Four essential steps were used in designing the neural network: (a) collecting data, (b) preprocessing data, (c) building the network, and (d) training and test performance of the model (Supplementary Fig. 7)82. After data collection, correlation analysis and data normalization were used to train the neural network more efficiently. For correlation analysis, several highly correlated factors were selected, and transformed into values between 0 and 1 using data normalization. The selected data were divided into two randomly selected groups, the training group which corresponded to 70% of the patterns, and the test group, which corresponded to the remaining 30% of the patterns.

Training a MLP helps to accurately estimate desired dependent variables or outputs. To do this, multiple calculations are carried out to modify the weights of every one of the connections between neurons. The first step in this process is achieved with an activation function (equation [1]), which handles all the data that enters a neuron83.

$${x}_{k}=\mathop{\sum}\limits_{j=1}{w}_{{jk}}{y}_{j}$$
(1)

where wjk stands for the weight that represents the connection between layers j and k, yj is the value of the input, which is introduced in a neuron, and xk is the solution provided by the activation function.

The accuracy of the various predictions was evaluated using the correlation coefficient (CC), the root mean-square error (RMSE), the mean absolute error (MAE), and percent correct (PC) between the measured values and the predicted values. Here, we used MAE and R2 score to evaluate the neural network model. There are other algorithms with very different principles that may also be suitable for predicting SMLs, such as K-nearest neighbor (KNN), Random Forest (RF) and support vector machine (SVM). We compared each algorithm based on their performance and found that the MLP was the most applicable algorithm for predicting global SML (Table S1).

Structure of the neural network

The optimal architecture of the developed artificial neural network revealed three hidden layers of 20, 40 and 10 neurons (Supplementary Fig. 8). The neurons in the input layer were equal to the five predictors with the best statistical correlation results. This nonlinearity in a neural network model presents advantages and disadvantages. For example, it is difficult to determine the values of the parameters in a computationally intensive nonlinear optimization. Thus, a trial-and-error approach was used to determine a network with optimum performance. After each iteration, the network outputs were compared to the actual target values until the performance function was maximized.

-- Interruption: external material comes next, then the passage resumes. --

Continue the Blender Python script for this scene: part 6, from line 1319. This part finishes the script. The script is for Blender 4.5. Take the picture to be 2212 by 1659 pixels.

Output values were compared with expected values based on the training data, and the errors computed. Through iterative propagation of errors back to the network, the connection weights were automatically adjusted until the target minimum error was attained. To achieve this, different tests were conducted, and the best learning rate and training time (epoch) obtained were constant at a level of 3000. When epochs reached 3000, the MAE decreased to 0.32 (after data normalization) and remained stable, and the R2 was 0.475.

Global upscaling based on the neural network model

A global map was equally divided into 1000 × 1000 grids using ArcGis (10.2), resulting in about 50,000 sites along the coastal zone and continental shelf to water depths of 200 m. Each grid is 20 × 10 arcmin with an area of ca. 510 km2. The operational steps in ArcGis included attributes extraction, fishnet creation, location selection, and data export. Finally, we entered the grid into the trained neural network model to predict the thickness of SML with the same grid resolution. The model prediction results are available as a downloadable file (Supplementary Data 2).